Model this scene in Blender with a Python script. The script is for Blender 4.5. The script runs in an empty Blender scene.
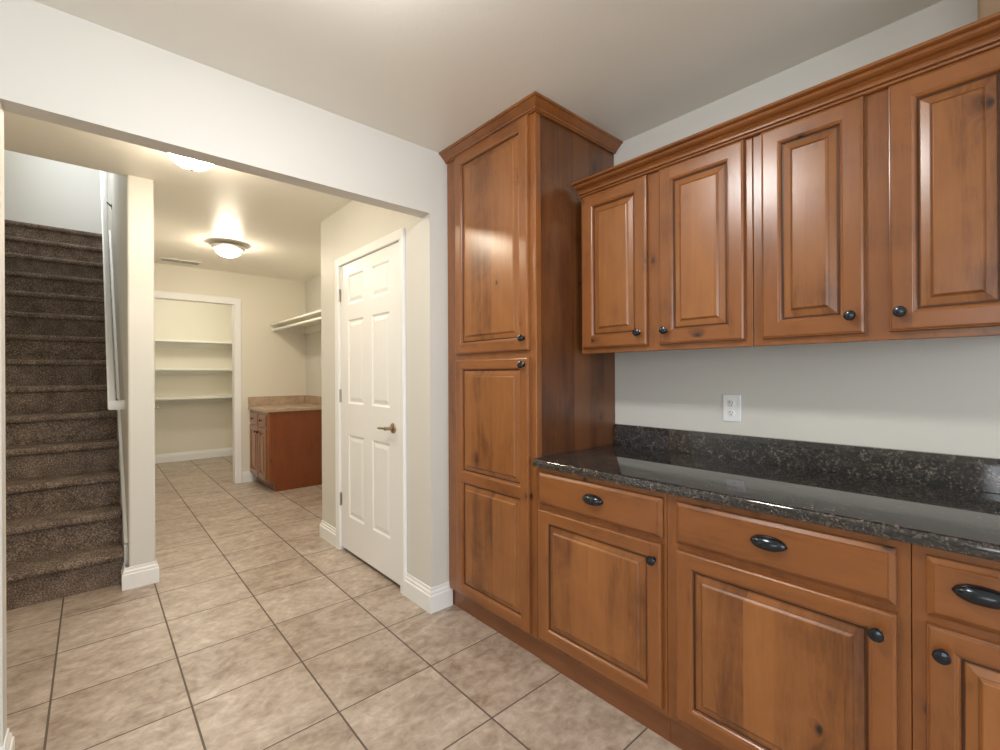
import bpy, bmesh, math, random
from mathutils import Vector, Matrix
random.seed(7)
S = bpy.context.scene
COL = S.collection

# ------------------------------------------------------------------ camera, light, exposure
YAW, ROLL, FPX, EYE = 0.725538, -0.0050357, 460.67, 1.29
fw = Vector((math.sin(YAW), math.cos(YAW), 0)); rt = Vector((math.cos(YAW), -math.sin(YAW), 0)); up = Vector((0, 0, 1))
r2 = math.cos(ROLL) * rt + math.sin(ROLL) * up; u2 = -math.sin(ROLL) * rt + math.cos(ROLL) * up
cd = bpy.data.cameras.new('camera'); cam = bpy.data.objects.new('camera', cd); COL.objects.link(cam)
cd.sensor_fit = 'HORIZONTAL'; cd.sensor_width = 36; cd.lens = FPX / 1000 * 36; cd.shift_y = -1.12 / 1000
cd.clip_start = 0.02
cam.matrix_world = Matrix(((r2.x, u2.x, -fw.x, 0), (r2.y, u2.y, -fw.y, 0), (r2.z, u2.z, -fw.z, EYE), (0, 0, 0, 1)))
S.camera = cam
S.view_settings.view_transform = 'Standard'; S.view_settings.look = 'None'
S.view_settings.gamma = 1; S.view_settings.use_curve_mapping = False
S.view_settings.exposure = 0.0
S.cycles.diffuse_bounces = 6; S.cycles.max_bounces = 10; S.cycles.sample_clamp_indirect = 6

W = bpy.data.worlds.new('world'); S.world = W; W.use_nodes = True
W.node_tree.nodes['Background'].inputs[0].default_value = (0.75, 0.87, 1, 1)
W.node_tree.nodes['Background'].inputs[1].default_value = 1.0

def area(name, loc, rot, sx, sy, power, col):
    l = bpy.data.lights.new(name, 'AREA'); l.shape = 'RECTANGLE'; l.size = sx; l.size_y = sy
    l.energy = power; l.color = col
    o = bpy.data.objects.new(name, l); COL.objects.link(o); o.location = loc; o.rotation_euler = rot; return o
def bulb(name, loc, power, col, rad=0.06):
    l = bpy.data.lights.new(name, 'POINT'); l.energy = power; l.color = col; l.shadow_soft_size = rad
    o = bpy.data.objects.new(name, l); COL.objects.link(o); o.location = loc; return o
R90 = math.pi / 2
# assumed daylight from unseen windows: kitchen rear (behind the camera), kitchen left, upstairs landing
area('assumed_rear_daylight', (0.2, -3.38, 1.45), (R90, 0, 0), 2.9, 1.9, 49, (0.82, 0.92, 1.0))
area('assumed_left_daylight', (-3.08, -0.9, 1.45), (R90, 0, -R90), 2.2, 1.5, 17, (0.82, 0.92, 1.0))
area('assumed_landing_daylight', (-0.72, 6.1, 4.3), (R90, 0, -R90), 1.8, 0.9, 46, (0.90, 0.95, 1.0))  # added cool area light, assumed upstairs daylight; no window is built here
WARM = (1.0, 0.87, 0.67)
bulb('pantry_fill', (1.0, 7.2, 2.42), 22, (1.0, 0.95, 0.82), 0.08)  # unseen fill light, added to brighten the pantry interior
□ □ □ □
*What this task involves*:
Leave out any pictures and return exactly the lines from the beginning of the data through the line with "COL = S.collection", inclusive.

*Exercise output*:
Model this scene in Blender with a Python script. The script is for Blender 4.5. The script runs in an empty Blender scene.
import bpy, bmesh, math, random
from mathutils import Vector, Matrix
random.seed(7)
S = bpy.context.scene
COL = S.collection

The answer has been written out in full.